From here
Ian B: "one of the problems with an LVT is valuation. The problem is, the LVT itself affects the value. The first round of valuations can be based on market prices; once the LVT is in place there is no market price and assessors must try to guess what the land would have been worth if there were no LVT, which will over time simply deviate from whatever it would have been. It's impossible to guess at a price in the marketplace, since prices are only set at the instant of an individual trade."
To which Paul Lockett replied:"That might be true if LVT were set at 100% of the rental value, but for anything less than that, there will be a residual selling price which can be assessed. In effect, this is the situation we have anyway, because prices are already suppressed by Council Tax and Business Rates."
Which I echoed in my response: "Of course taxes on property affect values (e.g. council tax, business rates, stamp duty land tax, TV licence fee, inheritance tax, capital gains tax, s106 agreements etc) as do subsidies for land values (Housing Benefit, Council Tax Benefit, CAP subsidies) which is why they ought to all be chucked in the bin and replaced with a fiscally neutral LVT, in the interests of simplification, if nothing else."

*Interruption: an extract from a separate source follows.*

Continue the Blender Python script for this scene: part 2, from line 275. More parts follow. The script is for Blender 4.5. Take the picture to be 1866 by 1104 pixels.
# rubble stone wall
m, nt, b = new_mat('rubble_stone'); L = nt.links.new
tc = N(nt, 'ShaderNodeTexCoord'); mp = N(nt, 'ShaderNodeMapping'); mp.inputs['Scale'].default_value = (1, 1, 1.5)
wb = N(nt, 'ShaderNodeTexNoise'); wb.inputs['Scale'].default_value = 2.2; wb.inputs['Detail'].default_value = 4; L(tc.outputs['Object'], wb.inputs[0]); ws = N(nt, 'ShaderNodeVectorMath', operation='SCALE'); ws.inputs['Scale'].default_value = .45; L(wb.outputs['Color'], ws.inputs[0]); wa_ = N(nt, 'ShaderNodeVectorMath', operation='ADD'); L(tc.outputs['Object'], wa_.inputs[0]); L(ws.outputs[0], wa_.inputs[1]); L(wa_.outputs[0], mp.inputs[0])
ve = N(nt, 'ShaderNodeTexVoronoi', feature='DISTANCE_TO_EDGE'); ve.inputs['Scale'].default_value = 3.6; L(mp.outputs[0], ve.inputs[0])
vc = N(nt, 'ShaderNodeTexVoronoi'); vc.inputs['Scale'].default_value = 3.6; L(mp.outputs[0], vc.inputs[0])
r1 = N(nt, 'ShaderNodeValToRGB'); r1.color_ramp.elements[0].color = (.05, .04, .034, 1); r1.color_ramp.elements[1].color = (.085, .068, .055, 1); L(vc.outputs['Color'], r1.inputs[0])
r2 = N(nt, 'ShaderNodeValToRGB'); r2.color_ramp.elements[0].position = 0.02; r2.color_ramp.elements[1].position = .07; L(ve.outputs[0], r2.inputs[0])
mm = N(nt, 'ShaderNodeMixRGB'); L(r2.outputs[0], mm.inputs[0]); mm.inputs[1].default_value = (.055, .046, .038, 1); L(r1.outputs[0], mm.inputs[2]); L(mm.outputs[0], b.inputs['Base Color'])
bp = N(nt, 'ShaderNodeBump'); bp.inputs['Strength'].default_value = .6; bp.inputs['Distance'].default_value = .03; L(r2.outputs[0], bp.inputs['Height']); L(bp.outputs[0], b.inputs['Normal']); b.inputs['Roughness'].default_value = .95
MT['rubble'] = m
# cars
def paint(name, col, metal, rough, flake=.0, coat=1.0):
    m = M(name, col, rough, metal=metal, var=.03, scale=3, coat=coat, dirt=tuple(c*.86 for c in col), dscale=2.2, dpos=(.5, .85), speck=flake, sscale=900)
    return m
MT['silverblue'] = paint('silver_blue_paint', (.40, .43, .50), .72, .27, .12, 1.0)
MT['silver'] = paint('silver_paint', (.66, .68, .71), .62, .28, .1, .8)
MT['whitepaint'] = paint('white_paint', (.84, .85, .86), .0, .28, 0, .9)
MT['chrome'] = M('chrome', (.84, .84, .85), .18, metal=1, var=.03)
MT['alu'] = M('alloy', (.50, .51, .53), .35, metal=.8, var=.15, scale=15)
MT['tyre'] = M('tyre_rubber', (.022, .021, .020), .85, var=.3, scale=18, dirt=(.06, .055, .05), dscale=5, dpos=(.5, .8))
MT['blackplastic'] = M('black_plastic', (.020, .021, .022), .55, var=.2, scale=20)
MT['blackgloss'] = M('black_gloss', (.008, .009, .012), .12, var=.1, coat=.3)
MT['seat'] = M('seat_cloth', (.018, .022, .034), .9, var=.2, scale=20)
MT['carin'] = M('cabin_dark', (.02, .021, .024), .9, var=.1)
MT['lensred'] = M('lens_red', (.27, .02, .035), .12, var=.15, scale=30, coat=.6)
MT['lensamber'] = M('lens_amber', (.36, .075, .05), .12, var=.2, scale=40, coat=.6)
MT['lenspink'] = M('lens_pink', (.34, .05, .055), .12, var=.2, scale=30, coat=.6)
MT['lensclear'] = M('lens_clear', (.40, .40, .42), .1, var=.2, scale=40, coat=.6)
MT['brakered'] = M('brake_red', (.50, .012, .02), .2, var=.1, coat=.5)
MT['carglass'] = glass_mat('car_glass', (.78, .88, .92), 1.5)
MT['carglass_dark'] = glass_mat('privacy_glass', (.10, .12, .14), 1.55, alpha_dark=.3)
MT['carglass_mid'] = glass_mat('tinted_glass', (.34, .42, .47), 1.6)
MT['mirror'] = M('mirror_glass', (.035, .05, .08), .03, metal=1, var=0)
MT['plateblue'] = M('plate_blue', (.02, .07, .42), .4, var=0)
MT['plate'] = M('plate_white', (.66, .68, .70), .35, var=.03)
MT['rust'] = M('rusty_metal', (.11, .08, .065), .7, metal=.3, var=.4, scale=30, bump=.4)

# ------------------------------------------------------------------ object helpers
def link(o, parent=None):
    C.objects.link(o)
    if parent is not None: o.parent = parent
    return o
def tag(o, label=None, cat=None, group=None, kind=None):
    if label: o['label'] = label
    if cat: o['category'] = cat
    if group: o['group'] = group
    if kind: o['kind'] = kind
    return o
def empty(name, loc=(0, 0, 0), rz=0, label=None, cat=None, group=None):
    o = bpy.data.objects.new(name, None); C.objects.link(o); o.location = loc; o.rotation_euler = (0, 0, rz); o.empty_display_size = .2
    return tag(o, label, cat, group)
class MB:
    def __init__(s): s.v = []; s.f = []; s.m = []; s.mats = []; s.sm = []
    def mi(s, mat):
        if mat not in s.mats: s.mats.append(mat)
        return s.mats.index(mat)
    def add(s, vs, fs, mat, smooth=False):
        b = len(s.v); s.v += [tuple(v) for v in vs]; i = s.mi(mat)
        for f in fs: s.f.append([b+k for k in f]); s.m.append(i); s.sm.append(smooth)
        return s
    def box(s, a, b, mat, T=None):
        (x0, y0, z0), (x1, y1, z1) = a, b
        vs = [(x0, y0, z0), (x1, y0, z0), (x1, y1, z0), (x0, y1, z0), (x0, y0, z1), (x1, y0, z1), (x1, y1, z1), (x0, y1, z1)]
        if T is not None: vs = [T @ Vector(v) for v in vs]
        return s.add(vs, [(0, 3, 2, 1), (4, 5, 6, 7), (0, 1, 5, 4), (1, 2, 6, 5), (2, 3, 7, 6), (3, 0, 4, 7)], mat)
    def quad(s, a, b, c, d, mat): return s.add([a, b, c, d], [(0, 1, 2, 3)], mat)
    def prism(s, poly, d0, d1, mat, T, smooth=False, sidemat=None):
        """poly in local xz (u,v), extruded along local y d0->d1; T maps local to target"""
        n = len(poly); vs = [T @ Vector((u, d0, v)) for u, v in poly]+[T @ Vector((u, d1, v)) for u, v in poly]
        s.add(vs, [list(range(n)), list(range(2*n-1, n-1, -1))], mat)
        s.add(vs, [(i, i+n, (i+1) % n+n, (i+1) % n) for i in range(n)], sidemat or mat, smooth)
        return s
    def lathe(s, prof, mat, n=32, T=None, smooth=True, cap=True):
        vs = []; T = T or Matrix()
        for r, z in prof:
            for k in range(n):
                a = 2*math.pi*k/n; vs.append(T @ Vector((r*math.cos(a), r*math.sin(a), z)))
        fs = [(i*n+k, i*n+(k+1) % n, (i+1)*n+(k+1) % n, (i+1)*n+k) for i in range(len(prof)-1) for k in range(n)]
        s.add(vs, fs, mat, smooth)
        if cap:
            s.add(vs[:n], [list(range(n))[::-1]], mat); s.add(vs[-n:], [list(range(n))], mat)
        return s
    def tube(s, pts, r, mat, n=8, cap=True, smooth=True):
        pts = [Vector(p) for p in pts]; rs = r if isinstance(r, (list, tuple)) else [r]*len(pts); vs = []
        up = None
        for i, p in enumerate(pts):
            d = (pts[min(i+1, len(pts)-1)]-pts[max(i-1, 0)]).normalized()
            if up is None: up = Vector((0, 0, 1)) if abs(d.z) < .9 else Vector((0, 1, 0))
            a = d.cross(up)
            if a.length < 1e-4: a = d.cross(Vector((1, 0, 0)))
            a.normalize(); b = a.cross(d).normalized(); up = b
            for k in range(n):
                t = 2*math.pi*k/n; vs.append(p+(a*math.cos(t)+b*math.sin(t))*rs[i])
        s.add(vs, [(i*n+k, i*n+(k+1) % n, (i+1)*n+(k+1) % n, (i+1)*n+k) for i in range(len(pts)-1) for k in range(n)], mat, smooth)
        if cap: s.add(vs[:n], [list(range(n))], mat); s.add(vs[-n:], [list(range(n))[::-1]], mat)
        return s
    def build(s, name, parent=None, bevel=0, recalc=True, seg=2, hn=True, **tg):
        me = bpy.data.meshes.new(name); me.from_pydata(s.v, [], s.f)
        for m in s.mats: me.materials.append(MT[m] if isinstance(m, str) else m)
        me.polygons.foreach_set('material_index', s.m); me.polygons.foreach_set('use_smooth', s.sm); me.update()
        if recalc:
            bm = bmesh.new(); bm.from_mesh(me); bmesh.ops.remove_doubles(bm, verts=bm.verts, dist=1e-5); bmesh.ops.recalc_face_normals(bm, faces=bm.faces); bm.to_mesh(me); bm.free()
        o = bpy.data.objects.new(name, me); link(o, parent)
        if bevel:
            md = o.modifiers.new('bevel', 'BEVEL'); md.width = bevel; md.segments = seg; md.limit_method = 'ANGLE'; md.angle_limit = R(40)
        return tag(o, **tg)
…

Thinking on, is LVT much different from an interest-only, non-repayable loan from the goverment to 'buy' the location element of a property (you'd still borrow money from a normal bank or building society to pay for the bricks and mortar), which is cancelled in full when you sell the property again? Seeing as the government, i.e. HM Land Registry, are the only people who can guarantee title to any particular location, would it be a crime to say that you can only borrow money from the self-same government to buy land?
Only instead of having a fixed amount of loan with a variable interest rate, the rate is fixed buy law, and the amount of the loan is variable (it will go up or down it property values go up or down, in the long run it will go up with rising incomes). Interest rates and credit terms can change, favourably or adversely, but this does not deter people from buying property, does it?
On being woke
43 minutes ago
4 comments:
The basis of LVT is that land is a common good. England's property ownership system implicitly recognises this since a freehold is actually a perpetual, free lease from the Crown. None of us truly own our land, we have simply bought a lease with no duration. If LVT were implemented it would be vital to make it clear that land was not owned by the government, but the Crown or the State, that is all of us. And that we could each hold freeholds on the basis of a perpetual lease.
LVT could then be considered to be the lease payment.
As regards setting the rate and assessing the valuations this is a totally spurious argument. All valuations are opinion and all are therefore wrong. The test of marketing will be the only certain valuation.
Additionally if LVT achieves a secondary benefit of depressing land prices that would be a very good this.
Ian B argument is spurious.
L, indeed, that's one of Paul Luckett's arguments - land already IS owned by 'The Crown' (that most nebulous of concepts).
Lola,
and the LVT should be set to create the most revenue in order to pay the land owners a dividend.
The issue of valuations is easy!
Let the owner set the value they'd accept a delayed buyout offer for.